● **Directions**:
Print every entry exactly as written.

Stored data entries:
-=-=-
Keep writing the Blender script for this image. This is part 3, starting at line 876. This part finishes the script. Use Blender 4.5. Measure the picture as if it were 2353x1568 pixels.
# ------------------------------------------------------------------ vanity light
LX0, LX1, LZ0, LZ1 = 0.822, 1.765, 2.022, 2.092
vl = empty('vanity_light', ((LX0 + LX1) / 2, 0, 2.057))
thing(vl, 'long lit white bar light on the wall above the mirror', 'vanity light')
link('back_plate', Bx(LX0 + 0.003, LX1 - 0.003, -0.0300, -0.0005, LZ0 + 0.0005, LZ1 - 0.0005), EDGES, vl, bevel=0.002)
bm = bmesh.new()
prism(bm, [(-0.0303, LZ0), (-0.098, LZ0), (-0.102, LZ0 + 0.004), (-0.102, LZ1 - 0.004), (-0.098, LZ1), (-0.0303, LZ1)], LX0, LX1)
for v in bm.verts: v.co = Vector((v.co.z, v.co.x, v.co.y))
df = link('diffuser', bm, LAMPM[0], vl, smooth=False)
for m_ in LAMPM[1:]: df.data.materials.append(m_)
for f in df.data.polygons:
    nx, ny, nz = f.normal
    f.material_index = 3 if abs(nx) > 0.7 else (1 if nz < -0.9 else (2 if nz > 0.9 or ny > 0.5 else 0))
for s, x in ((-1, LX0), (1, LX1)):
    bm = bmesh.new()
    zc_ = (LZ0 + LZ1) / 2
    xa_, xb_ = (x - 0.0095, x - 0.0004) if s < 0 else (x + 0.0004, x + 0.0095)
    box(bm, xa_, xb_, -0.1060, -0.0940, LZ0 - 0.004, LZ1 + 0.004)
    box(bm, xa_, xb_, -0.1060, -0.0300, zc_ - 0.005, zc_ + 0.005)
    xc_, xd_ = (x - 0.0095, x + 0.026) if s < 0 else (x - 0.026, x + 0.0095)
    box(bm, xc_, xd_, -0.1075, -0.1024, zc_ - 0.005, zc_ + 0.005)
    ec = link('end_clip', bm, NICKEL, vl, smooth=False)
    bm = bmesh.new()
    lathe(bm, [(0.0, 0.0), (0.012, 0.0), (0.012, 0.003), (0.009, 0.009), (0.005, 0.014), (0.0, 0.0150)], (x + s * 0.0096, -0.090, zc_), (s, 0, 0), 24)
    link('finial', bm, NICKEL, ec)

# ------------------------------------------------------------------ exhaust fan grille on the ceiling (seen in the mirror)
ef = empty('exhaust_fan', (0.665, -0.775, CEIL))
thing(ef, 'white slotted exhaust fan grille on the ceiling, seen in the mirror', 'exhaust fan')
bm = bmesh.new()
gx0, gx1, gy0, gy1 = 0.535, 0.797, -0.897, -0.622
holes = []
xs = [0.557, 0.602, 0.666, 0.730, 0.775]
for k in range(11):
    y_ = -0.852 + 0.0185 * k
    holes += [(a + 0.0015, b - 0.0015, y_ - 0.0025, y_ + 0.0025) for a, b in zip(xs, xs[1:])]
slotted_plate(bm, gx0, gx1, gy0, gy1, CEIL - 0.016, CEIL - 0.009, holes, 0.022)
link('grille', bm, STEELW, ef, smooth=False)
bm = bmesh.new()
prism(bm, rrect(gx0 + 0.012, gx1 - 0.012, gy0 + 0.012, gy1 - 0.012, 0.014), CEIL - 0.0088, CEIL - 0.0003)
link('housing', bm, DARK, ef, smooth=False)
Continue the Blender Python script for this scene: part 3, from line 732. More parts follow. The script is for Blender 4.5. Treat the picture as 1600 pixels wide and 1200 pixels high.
-=-=-
● **Complete response**:
Keep writing the Blender script for this image. This is part 3, starting at line 876. This part finishes the script. Use Blender 4.5. Measure the picture as if it were 2353x1568 pixels.
# ------------------------------------------------------------------ vanity light
LX0, LX1, LZ0, LZ1 = 0.822, 1.765, 2.022, 2.092
vl = empty('vanity_light', ((LX0 + LX1) / 2, 0, 2.057))
thing(vl, 'long lit white bar light on the wall above the mirror', 'vanity light')
link('back_plate', Bx(LX0 + 0.003, LX1 - 0.003, -0.0300, -0.0005, LZ0 + 0.0005, LZ1 - 0.0005), EDGES, vl, bevel=0.002)
bm = bmesh.new()
prism(bm, [(-0.0303, LZ0), (-0.098, LZ0), (-0.102, LZ0 + 0.004), (-0.102, LZ1 - 0.004), (-0.098, LZ1), (-0.0303, LZ1)], LX0, LX1)
for v in bm.verts: v.co = Vector((v.co.z, v.co.x, v.co.y))
df = link('diffuser', bm, LAMPM[0], vl, smooth=False)
for m_ in LAMPM[1:]: df.data.materials.append(m_)
for f in df.data.polygons:
    nx, ny, nz = f.normal
    f.material_index = 3 if abs(nx) > 0.7 else (1 if nz < -0.9 else (2 if nz > 0.9 or ny > 0.5 else 0))
for s, x in ((-1, LX0), (1, LX1)):
    bm = bmesh.new()
    zc_ = (LZ0 + LZ1) / 2
    xa_, xb_ = (x - 0.0095, x - 0.0004) if s < 0 else (x + 0.0004, x + 0.0095)
    box(bm, xa_, xb_, -0.1060, -0.0940, LZ0 - 0.004, LZ1 + 0.004)
    box(bm, xa_, xb_, -0.1060, -0.0300, zc_ - 0.005, zc_ + 0.005)
    xc_, xd_ = (x - 0.0095, x + 0.026) if s < 0 else (x - 0.026, x + 0.0095)
    box(bm, xc_, xd_, -0.1075, -0.1024, zc_ - 0.005, zc_ + 0.005)
    ec = link('end_clip', bm, NICKEL, vl, smooth=False)
    bm = bmesh.new()
    lathe(bm, [(0.0, 0.0), (0.012, 0.0), (0.012, 0.003), (0.009, 0.009), (0.005, 0.014), (0.0, 0.0150)], (x + s * 0.0096, -0.090, zc_), (s, 0, 0), 24)
    link('finial', bm, NICKEL, ec)

# ------------------------------------------------------------------ exhaust fan grille on the ceiling (seen in the mirror)
ef = empty('exhaust_fan', (0.665, -0.775, CEIL))
thing(ef, 'white slotted exhaust fan grille on the ceiling, seen in the mirror', 'exhaust fan')
bm = bmesh.new()
gx0, gx1, gy0, gy1 = 0.535, 0.797, -0.897, -0.622
holes = []
xs = [0.557, 0.602, 0.666, 0.730, 0.775]
for k in range(11):
    y_ = -0.852 + 0.0185 * k
    holes += [(a + 0.0015, b - 0.0015, y_ - 0.0025, y_ + 0.0025) for a, b in zip(xs, xs[1:])]
slotted_plate(bm, gx0, gx1, gy0, gy1, CEIL - 0.016, CEIL - 0.009, holes, 0.022)
link('grille', bm, STEELW, ef, smooth=False)
bm = bmesh.new()
prism(bm, rrect(gx0 + 0.012, gx1 - 0.012, gy0 + 0.012, gy1 - 0.012, 0.014), CEIL - 0.0088, CEIL - 0.0003)
link('housing', bm, DARK, ef, smooth=False)
Continue the Blender Python script for this scene: part 3, from line 732. More parts follow. The script is for Blender 4.5. Treat the picture as 1600 pixels wide and 1200 pixels high.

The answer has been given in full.